* [Given material]:
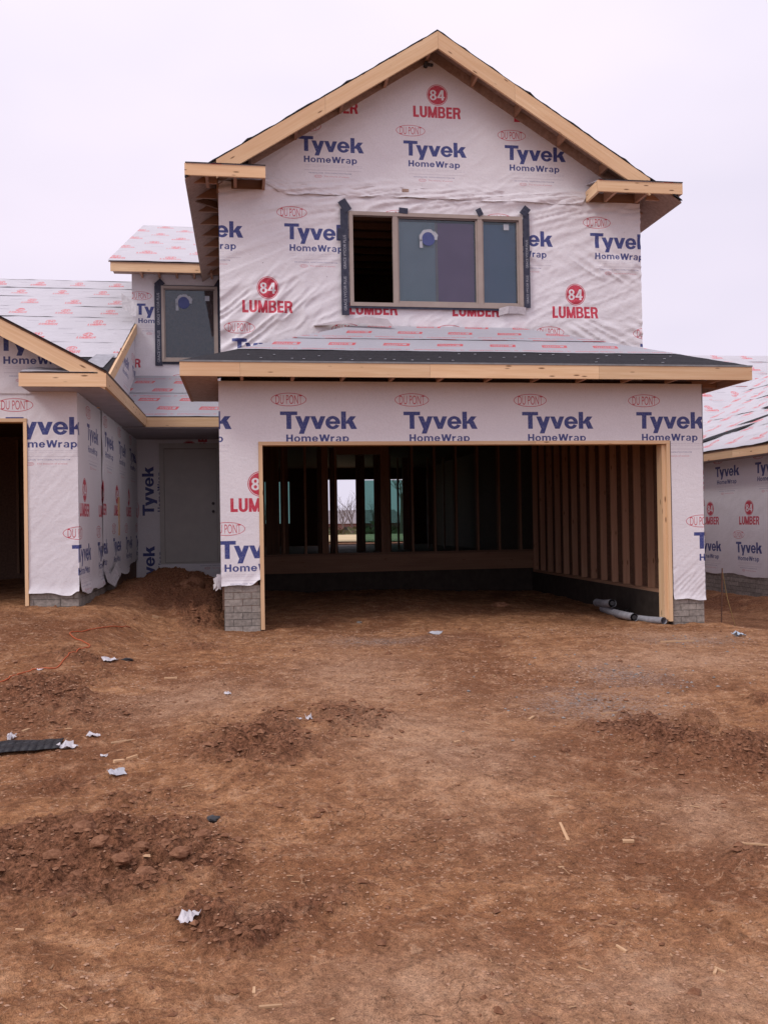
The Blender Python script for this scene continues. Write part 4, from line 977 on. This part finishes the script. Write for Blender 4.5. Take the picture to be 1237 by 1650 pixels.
# side wall facing the entrance: two overlapping sheets
bx('wall_sheathing', 'osb', att, -1.99, -1.875, AY+.02, 6.3, .30, 2.75)
def sbot(s): return np.where(s < 2.2, .42, .47)+.05*fbm(s*2.4, s*0+4, 4, 17)+.12*ss(4.6, 5.4, s)
sheet('house_wrap', att, 'wrap', (AX+.003, 0, 0), (0, 1, 0), (1, 0, 0), (AY-.008, 2.35), sbot, 2.72, (1.05, 2.44), wr=lambda s, t: .003+.012*ridge(s, t, 1.0, .5, .08, 18)*ss(1.4, .5, t)+.03*np.clip(1-(t-.45)/.15, 0, 1)**2, d=.03)
sheet('house_wrap', att, 'wrap', (AX+.010, 0, 0), (0, 1, 0), (1, 0, 0), (2.15, 6.18), sbot, 2.72, (.985, 2.47), wr=lambda s, t: .004+.010*ridge(s, t, 1.2, .6, .09, 19)+.03*np.clip(1-(t-.45)/.15, 0, 1)**2, d=.03)
tt = ragged('wrap_tatter', att, 'paper', [(-1.83, 2.1, .5), (-1.80, 2.5, .42), (-1.78, 2.8, .52), (-1.8, 3.2, .55)], ((0, 0, .12), (.05, 0, -.05)), 2)
bx('yellow_brace', 'pine', att, -1.855, -1.83, 3.62, 3.74, 1.05, 1.62)
# interior box of that garage
bx('wall_sheathing', 'osb', att, -7.9, AX-.13, 6.3, 6.4, .0, 2.9); bx('ceiling', 'osb', att, -7.9, AX-.02, AY+.15, 6.3, 2.76, 2.80); bx('wall_sheathing', 'osb', att, -8.0, -7.9, AY, 6.4, 0, 2.9)
SA = tmpl(MB().box(0, .038, 0, .09, 0, 2.3), 'stud', 'shaded_pine', att)
for i in range(8):
    o = SA if i == 0 else place(SA, att, (0, 0, 0)); o.location = Vector((-5.1+i*.41, 6.2, .4))-wloc(att)
# front return, gable rake, side eave
bx('fascia_board', 'pine', att, -2.385, -1.47, AE-.046, AE-.034, 2.72, 2.868, bevel=.002)
bx('fascia_board', 'pine', att, -1.506, -1.47, AE+.001, PY-.04, 2.72, 2.868, bevel=.002)
bx('soffit_panel', 'soffit_grey', att, AX-.1, -1.507, AE+.002, WY2, 2.722, 2.732); bx('soffit_panel', 'soffit_grey', att, -2.37, AX-.1, AE+.002, AY-.012, 2.722, 2.732)
rake(-4.86, -1.49, att, AP, AZ+ARS*3.37+.02, ARS, AE-.033, h=.185); rake(-8.2, -4.872, att, AP, AZ+ARS*3.37+.02, ARS, AE-.036, h=.185)
apz = AZ+ARS*3.37+.03
for sgn in (1, -1):
    xe = AP+sgn*3.40; m = MB(); m.hexa([(xe, AE-.04, AZ-.0), (AP, AE-.04, apz-.018), (AP, 9, apz-.018), (xe, 4.1 if sgn > 0 else 9, AZ), (xe, AE-.04, AZ+.018), (AP, AE-.04, apz), (AP, 9, apz), (xe, 4.1 if sgn > 0 else 9, AZ+.018)], (0, 1, 0)); m.build('roof_deck', 'osb', att)
    m = MB(); m.hexa([(xe, AE-.055, AZ+.02), (AP, AE-.055, apz+.002), (AP, 9, apz+.002), (xe, 2.6 if sgn > 0 else 9, AZ+.02), (xe, AE-.055, AZ+.032), (AP, AE-.055, apz+.014), (AP, 9, apz+.014), (xe, 2.6 if sgn > 0 else 9, AZ+.032)], (0, 1, 0)); m.build('roof_felt', 'felt', att)
# shelf of the return with pale underlayment lapping over it
sheet('roof_underlayment', att, 'roof_sheet', (0, AE-.05, 2.878), (1, 0, 0), (0, -.2, 1), (-2.37, -1.60), 0, .47, (.2, .3), W=(0, .97, .24), d=.03, wr=lambda s, t: .004+.02*ridge(s, t, .1, .5, .12, 66)*ss(-1.7, -2.2, s), uvscale=(RW, RH))
bx('roof_felt', 'felt', att, -2.37, -1.56, AE-.050, AE-.038, 2.868, 2.878)
# the broad pale roof behind
BY0, BZ0, BS = 1.75, 2.87, .42; bc, bn = math.cos(math.atan(BS)), math.sin(math.atan(BS)); BL = (10.6-BY0)/bc
m = MB(); P = [(-14, BY0, BZ0), (-1.845, BY0, BZ0), (-1.845, 10.6, BZ0+BS*8.85), (-14, 10.6, BZ0+BS*8.85)]
m.hexa([(p[0], p[1], p[2]-.018) for p in P]+P, (1, 0, 0)); m.build('roof_deck', 'osb', att)
m = MB(); P = [(-14, 10.6, BZ0+BS*8.85), (-1.845, 10.6, BZ0+BS*8.85), (-1.845, 19, BZ0+.4), (-14, 19, BZ0+.4)]; m.hexa([(p[0], p[1], p[2]-.018) for p in P]+P, (1, 0, 0)); m.build('roof_deck', 'osb', att)
for k in range(8):      # courses laid over one another, each lapping the one below
    t0 = 2.10+k*1.06; t1 = min(BL, t0+1.16)
    if t1 <= t0: break
    sheet('roof_underlayment', att, 'roof_sheet', (0, BY0-.0, BZ0), (1, 0, 0), (0, -bn, bc), (-10, -1.86+.012), wavy(t0, .012, 70+k, 1.5), wavy(t1, .0, 3), (random.Random(k).uniform(0, 1), t0), W=(0, bc, bn), d=.05,
          wr=(lambda kk: lambda s, t: .008+.002*kk+.014*ridge(s, t, .015, 1.5, .11, 80+kk)+.004*fbm(s*4, t*6, 2, kk))(k), uvscale=(.80, 1.75), nt=26)
m = MB(); m.hexa([(-4, BY0, BZ0+.002), (-1.86, BY0, BZ0+.002), (-1.86, BY0+2.5*bc, BZ0+2.5*bn+.002), (-4, BY0+2.5*bc, BZ0+2.5*bn+.002), (-4, BY0, BZ0+.008), (-1.86, BY0, BZ0+.008), (-1.86, BY0+2.5*bc, BZ0+2.5*bn+.008), (-4, BY0+2.5*bc, BZ0+2.5*bn+.008)], (1, 0, 0)); m.build('roof_felt', 'felt', att)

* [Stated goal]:
Skip the pictures, then retype every line above exactly.

* [Answer to this task]:
The Blender Python script for this scene continues. Write part 4, from line 977 on. This part finishes the script. Write for Blender 4.5. Take the picture to be 1237 by 1650 pixels.
# side wall facing the entrance: two overlapping sheets
bx('wall_sheathing', 'osb', att, -1.99, -1.875, AY+.02, 6.3, .30, 2.75)
def sbot(s): return np.where(s < 2.2, .42, .47)+.05*fbm(s*2.4, s*0+4, 4, 17)+.12*ss(4.6, 5.4, s)
sheet('house_wrap', att, 'wrap', (AX+.003, 0, 0), (0, 1, 0), (1, 0, 0), (AY-.008, 2.35), sbot, 2.72, (1.05, 2.44), wr=lambda s, t: .003+.012*ridge(s, t, 1.0, .5, .08, 18)*ss(1.4, .5, t)+.03*np.clip(1-(t-.45)/.15, 0, 1)**2, d=.03)
sheet('house_wrap', att, 'wrap', (AX+.010, 0, 0), (0, 1, 0), (1, 0, 0), (2.15, 6.18), sbot, 2.72, (.985, 2.47), wr=lambda s, t: .004+.010*ridge(s, t, 1.2, .6, .09, 19)+.03*np.clip(1-(t-.45)/.15, 0, 1)**2, d=.03)
tt = ragged('wrap_tatter', att, 'paper', [(-1.83, 2.1, .5), (-1.80, 2.5, .42), (-1.78, 2.8, .52), (-1.8, 3.2, .55)], ((0, 0, .12), (.05, 0, -.05)), 2)
bx('yellow_brace', 'pine', att, -1.855, -1.83, 3.62, 3.74, 1.05, 1.62)
# interior box of that garage
bx('wall_sheathing', 'osb', att, -7.9, AX-.13, 6.3, 6.4, .0, 2.9); bx('ceiling', 'osb', att, -7.9, AX-.02, AY+.15, 6.3, 2.76, 2.80); bx('wall_sheathing', 'osb', att, -8.0, -7.9, AY, 6.4, 0, 2.9)
SA = tmpl(MB().box(0, .038, 0, .09, 0, 2.3), 'stud', 'shaded_pine', att)
for i in range(8):
    o = SA if i == 0 else place(SA, att, (0, 0, 0)); o.location = Vector((-5.1+i*.41, 6.2, .4))-wloc(att)
# front return, gable rake, side eave
bx('fascia_board', 'pine', att, -2.385, -1.47, AE-.046, AE-.034, 2.72, 2.868, bevel=.002)
bx('fascia_board', 'pine', att, -1.506, -1.47, AE+.001, PY-.04, 2.72, 2.868, bevel=.002)
bx('soffit_panel', 'soffit_grey', att, AX-.1, -1.507, AE+.002, WY2, 2.722, 2.732); bx('soffit_panel', 'soffit_grey', att, -2.37, AX-.1, AE+.002, AY-.012, 2.722, 2.732)
rake(-4.86, -1.49, att, AP, AZ+ARS*3.37+.02, ARS, AE-.033, h=.185); rake(-8.2, -4.872, att, AP, AZ+ARS*3.37+.02, ARS, AE-.036, h=.185)
apz = AZ+ARS*3.37+.03
for sgn in (1, -1):
    xe = AP+sgn*3.40; m = MB(); m.hexa([(xe, AE-.04, AZ-.0), (AP, AE-.04, apz-.018), (AP, 9, apz-.018), (xe, 4.1 if sgn > 0 else 9, AZ), (xe, AE-.04, AZ+.018), (AP, AE-.04, apz), (AP, 9, apz), (xe, 4.1 if sgn > 0 else 9, AZ+.018)], (0, 1, 0)); m.build('roof_deck', 'osb', att)
    m = MB(); m.hexa([(xe, AE-.055, AZ+.02), (AP, AE-.055, apz+.002), (AP, 9, apz+.002), (xe, 2.6 if sgn > 0 else 9, AZ+.02), (xe, AE-.055, AZ+.032), (AP, AE-.055, apz+.014), (AP, 9, apz+.014), (xe, 2.6 if sgn > 0 else 9, AZ+.032)], (0, 1, 0)); m.build('roof_felt', 'felt', att)
# shelf of the return with pale underlayment lapping over it
sheet('roof_underlayment', att, 'roof_sheet', (0, AE-.05, 2.878), (1, 0, 0), (0, -.2, 1), (-2.37, -1.60), 0, .47, (.2, .3), W=(0, .97, .24), d=.03, wr=lambda s, t: .004+.02*ridge(s, t, .1, .5, .12, 66)*ss(-1.7, -2.2, s), uvscale=(RW, RH))
bx('roof_felt', 'felt', att, -2.37, -1.56, AE-.050, AE-.038, 2.868, 2.878)
# the broad pale roof behind
BY0, BZ0, BS = 1.75, 2.87, .42; bc, bn = math.cos(math.atan(BS)), math.sin(math.atan(BS)); BL = (10.6-BY0)/bc
m = MB(); P = [(-14, BY0, BZ0), (-1.845, BY0, BZ0), (-1.845, 10.6, BZ0+BS*8.85), (-14, 10.6, BZ0+BS*8.85)]
m.hexa([(p[0], p[1], p[2]-.018) for p in P]+P, (1, 0, 0)); m.build('roof_deck', 'osb', att)
m = MB(); P = [(-14, 10.6, BZ0+BS*8.85), (-1.845, 10.6, BZ0+BS*8.85), (-1.845, 19, BZ0+.4), (-14, 19, BZ0+.4)]; m.hexa([(p[0], p[1], p[2]-.018) for p in P]+P, (1, 0, 0)); m.build('roof_deck', 'osb', att)
for k in range(8):      # courses laid over one another, each lapping the one below
    t0 = 2.10+k*1.06; t1 = min(BL, t0+1.16)
    if t1 <= t0: break
    sheet('roof_underlayment', att, 'roof_sheet', (0, BY0-.0, BZ0), (1, 0, 0), (0, -bn, bc), (-10, -1.86+.012), wavy(t0, .012, 70+k, 1.5), wavy(t1, .0, 3), (random.Random(k).uniform(0, 1), t0), W=(0, bc, bn), d=.05,
          wr=(lambda kk: lambda s, t: .008+.002*kk+.014*ridge(s, t, .015, 1.5, .11, 80+kk)+.004*fbm(s*4, t*6, 2, kk))(k), uvscale=(.80, 1.75), nt=26)
m = MB(); m.hexa([(-4, BY0, BZ0+.002), (-1.86, BY0, BZ0+.002), (-1.86, BY0+2.5*bc, BZ0+2.5*bn+.002), (-4, BY0+2.5*bc, BZ0+2.5*bn+.002), (-4, BY0, BZ0+.008), (-1.86, BY0, BZ0+.008), (-1.86, BY0+2.5*bc, BZ0+2.5*bn+.008), (-4, BY0+2.5*bc, BZ0+2.5*bn+.008)], (1, 0, 0)); m.build('roof_felt', 'felt', att)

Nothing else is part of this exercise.